Arar, Khadr and three other Canadian men, received millions of dollars in compensation from the Canadian government because security officials in this country played a role in their detention and abuse overseas.
"We've learned a lot as a country in the last several years," McGuinty says, "not just through these settlement but in the conduct of governments over the last several decades even."
The committee
The members of the committee were announced just this week by Prime Minister Justin Trudeau.
The 11-members — eight MPs and three senators — come from all three major parties. All but three of the MPs have previous experience in cabinet. One of the senators is a former police chief, another is a former member of the agency that reviews the operations of the Canadian Security Intelligence Service or CSIS.
McGuinty said the committee's first job is to build trust: with Canadians, and the approximately 20 agencies whose activities they are mandated to oversee.
"I can't prejudge the journey we will undertake as a team, but there is a possibility, in due course of the committee once it's actually been in place for some time, the committee might want to make recommendations to change its very mandate."
Canada had been alone among the so-called Five Eyes countries — the U.S., UK, Australia and New Zealand — to not have some form of oversight by elected officials.

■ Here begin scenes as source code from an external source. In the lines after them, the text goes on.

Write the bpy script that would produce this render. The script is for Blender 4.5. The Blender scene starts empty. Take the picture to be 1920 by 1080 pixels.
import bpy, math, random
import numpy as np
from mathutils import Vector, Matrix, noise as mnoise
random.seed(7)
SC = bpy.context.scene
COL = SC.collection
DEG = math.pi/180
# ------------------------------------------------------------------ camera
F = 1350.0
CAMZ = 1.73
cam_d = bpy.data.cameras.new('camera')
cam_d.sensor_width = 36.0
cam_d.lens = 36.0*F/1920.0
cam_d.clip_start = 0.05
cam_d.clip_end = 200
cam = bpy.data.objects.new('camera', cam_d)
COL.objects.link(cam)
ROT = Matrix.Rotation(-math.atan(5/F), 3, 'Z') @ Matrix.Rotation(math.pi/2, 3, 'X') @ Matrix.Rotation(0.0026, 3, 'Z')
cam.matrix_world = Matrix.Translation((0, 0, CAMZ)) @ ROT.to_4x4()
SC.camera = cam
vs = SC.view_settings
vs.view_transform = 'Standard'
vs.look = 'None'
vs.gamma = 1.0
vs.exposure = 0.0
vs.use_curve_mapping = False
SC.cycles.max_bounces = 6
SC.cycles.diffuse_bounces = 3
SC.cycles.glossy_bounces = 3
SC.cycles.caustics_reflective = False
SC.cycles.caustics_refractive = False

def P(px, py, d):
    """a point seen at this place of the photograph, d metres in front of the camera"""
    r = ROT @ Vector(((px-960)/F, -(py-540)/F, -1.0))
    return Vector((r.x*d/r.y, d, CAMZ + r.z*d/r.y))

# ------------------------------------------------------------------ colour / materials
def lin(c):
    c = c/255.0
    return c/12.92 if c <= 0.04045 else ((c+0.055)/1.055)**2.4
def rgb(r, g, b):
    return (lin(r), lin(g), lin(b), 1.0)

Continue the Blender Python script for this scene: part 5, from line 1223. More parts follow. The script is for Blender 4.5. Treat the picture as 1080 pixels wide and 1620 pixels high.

This committee fulfills a pledge made by the Liberals in the last campaign to address that.
But the mandate of the committee has been criticized on several fronts.
First: its annual reports will go directly to the prime minister before being made public, raising concerns information might be removed.
Second: the legislation gives any cabinet minister the right to block an inquiry by the committee if he or she deems it a risk to national security.
The Conservative's public safety critic Tony Clement raised that exact concern during debate. Now the former cabinet minister is a member of the committee.
"It's now the law and my obligation is to turn from being a critic to helping the committee do the best it can do," Clement told CBC News.
"I want to make sure that it works well for Canadians. It's an important committee to make sure security issues and issues of Canadians rights and freedoms are properly balanced.